- DRC’s top court has intervened in a high-profile graft case involving a key ally of the president
- Prosecutors are seeking 20-year terms against Vital Kamerhe
- legal sources saythe country’s Constitutional Court had asked the lower court to hand over the judicial dossier “immediately”
Kinshasa – Democratic Republic of Congo’s top court has intervened in an unprecedented corruption case involving a key ally of the president, less than a day before a lower court was due to issue a verdict, legal sources said on Friday.
A court in Kinshasa is scheduled on Saturday to issue its ruling in the fast-moving trial of Vital Kamerhe, 61, a veteran powerbroker in national politics who is also President Felix Tshisekedi’s chief of staff.
Prosecutors are seeking 20-year terms against Kamerhe and 78-year-old Lebanese businessman Jammal Samih, accused of siphoning off more than $50 million of public funds in a case deemed a litmus test of Tshisekedi’s anti-corruption drive.
But legal sources on Friday said that the country’s Constitutional Court had asked the lower court to hand over the judicial dossier “immediately.”
According to the letter, signed by the Constitutional Court’s chief clerk and seen by AFP, the dossier is being sought under “exception of unconstitutionality”.
This is a term under the Napoleonic judicial system by which a defendant can seek to have a case suspended or annulled if judicial technicalities violate the constitution.
Neither the lower court nor Kamerhe’s lawyer was able to say whether the scheduled verdict would be affected by the intervention.
Kamerhe’s defence lawyers had notably raised “exception of unconstitutionality” in the trial’s last pre-verdict session, on June 11.
They objected to the specifics of the prosecutors’ request for punishment. The prosecutors are asking for 20 years’ forced labour for embezzlement, plus 15 years’ jail for aggravated corruption, with both sentences to run consecutively.
But, according to Kamerhe’s defence, a term of forced labour would be unconstitutional – they argue that it is indeed permissible under DRC’s penal code but is banned under its constitution.
The trial began on May 11, just over a month after Kamerhe was arrested.
It has no precedent in the history of the Democratic Republic of Congo, both in terms of political impact and public visibility.
Proceedings have been televised live from a court set up in Kinshasa’s central prison, and the two key defendants, along with a presidential official who is the third accused, appeared in prison outfits.
In one of the twists in the case, the judge who presided over the first two sessions of the trial, Raphael Yanyi, was found dead on May 27.
Police declared the case of death was cardiac arrest.
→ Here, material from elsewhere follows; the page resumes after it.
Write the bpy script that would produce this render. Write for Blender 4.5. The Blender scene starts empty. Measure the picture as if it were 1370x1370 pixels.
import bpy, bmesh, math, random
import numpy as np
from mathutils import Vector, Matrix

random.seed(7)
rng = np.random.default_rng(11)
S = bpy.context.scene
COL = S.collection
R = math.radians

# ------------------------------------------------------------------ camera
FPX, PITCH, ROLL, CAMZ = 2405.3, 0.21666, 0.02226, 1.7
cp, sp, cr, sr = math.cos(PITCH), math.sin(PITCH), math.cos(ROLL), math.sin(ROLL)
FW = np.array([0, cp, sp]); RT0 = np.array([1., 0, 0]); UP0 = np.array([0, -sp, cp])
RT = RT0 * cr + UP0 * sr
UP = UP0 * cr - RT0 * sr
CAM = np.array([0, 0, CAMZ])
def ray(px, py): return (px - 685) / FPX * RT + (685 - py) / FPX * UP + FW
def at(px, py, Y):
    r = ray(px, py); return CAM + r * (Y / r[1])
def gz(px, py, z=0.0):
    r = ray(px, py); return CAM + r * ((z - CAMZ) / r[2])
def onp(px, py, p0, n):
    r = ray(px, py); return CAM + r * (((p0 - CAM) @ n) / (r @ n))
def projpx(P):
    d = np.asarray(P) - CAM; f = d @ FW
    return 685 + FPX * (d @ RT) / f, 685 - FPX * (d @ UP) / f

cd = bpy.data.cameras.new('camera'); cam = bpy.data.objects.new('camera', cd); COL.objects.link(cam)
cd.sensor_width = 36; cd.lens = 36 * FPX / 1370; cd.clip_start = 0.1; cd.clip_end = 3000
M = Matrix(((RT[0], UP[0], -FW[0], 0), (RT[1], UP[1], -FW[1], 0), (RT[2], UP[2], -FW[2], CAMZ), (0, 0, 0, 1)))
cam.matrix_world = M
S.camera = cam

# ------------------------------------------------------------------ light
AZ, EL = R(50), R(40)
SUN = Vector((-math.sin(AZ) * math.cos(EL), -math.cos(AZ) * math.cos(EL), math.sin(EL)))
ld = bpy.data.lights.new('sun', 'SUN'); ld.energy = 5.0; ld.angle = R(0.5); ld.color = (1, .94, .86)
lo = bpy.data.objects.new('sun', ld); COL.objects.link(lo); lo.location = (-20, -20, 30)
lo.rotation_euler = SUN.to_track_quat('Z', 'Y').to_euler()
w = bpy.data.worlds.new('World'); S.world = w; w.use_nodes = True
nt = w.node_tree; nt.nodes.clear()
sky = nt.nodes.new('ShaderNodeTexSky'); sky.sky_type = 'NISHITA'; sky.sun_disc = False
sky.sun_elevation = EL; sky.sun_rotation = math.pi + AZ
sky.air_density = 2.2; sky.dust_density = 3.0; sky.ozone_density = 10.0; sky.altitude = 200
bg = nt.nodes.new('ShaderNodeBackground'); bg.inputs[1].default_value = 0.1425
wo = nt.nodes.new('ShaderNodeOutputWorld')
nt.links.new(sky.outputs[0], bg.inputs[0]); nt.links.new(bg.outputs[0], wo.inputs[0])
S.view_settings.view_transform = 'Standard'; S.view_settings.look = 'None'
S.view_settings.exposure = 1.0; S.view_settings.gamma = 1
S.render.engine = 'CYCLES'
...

But on June 16 the justice ministry said he had been murdered, after an autopsy determined he had died from a brain haemorrhage caused by “blows” to the head.
Yanyi’s family have contested the autopsy report and say he was poisoned.
Kamerhe emerged from DRC’s civil wars in the early 2000s to become a key figure in national politics.
He was a confidant of former president Joseph Kabila, who appointed him speaker of parliament.
After coming under fire for dissenting over a policy issue, he set up his own political party and tried unsuccessfully to bid for the presidency in elections in 2011.
When presidential elections loomed in December 2018, Kamerhe and Tshisekedi struck a mutual-support deal that helped Tshisekedi to win.
After taking office, Tshisekedi appointed Kamerhe as chief of staff.
Kamerhe’s supporters say the trial is a plot to prevent him from securing the presidency in the next elections in 2023 — the quid pro quo in the 2018 deal.